DCT Box Specifications

  • DCT boxes are manufactured in a wide variety of shapes and sizes based on manufacturer release dates and box features. All DCT boxes feature a tuner, digital video and audio processors and an Infrared IR remote control. Enhanced feature offerings on some boxes include Video on Demand, digital video recording, high-definition television signal processing and Internet capabilities.

DTV Converter Box

  • A digital television converter box, also known as a digital television adapter or DTA, is a type of DCT box designed specifically for digital-to-analog signal conversion. DTV boxes are used by digital television service subscribers that have analog tuner TV sets. In 2007, the United States Federal Communication Commission required that manufacturers no longer produce televisions with analog tuners.

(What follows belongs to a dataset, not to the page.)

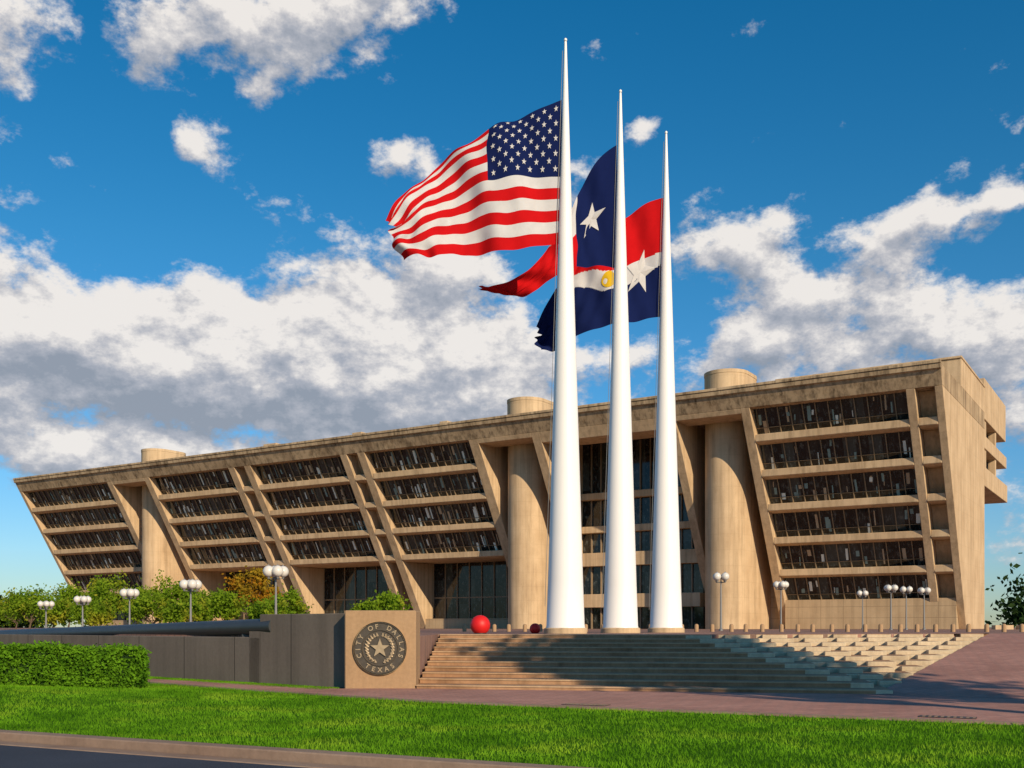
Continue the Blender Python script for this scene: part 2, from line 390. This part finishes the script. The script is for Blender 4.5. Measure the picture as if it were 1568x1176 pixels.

In addition, the U.S. Congress required that certain full-power broadcasters switch entirely to digital broadcasting by July 2009 to free up some of the broadcast spectrum for public and corporate use and provide analog television viewers with certain standard digital television benefits. Although manufacturers complied, many people in the U.S. still have analog TVs. As a result, digital television providers offered free boxes and the government issued $40 vouchers for those who wanted to own a DTV box.

DCT Box Downsides

  • Although DCT boxes offer many features and benefits, the technology can frustrate consumers. DCT boxes can heat up quickly during use and can burn out if exposed to even a small power surge. As a result, television service providers recommend that customers place the boxes in areas where there is at least three inches of air flow above, below and at the sides of a box and that they use surge protectors. In addition, some DCT models have issues specific to the model. For example, some DCT boxes have limited electromagnetic interference protection and signal break ups occur often when these models are placed near other electronics including separate VCR, DVR and multimedia equipment.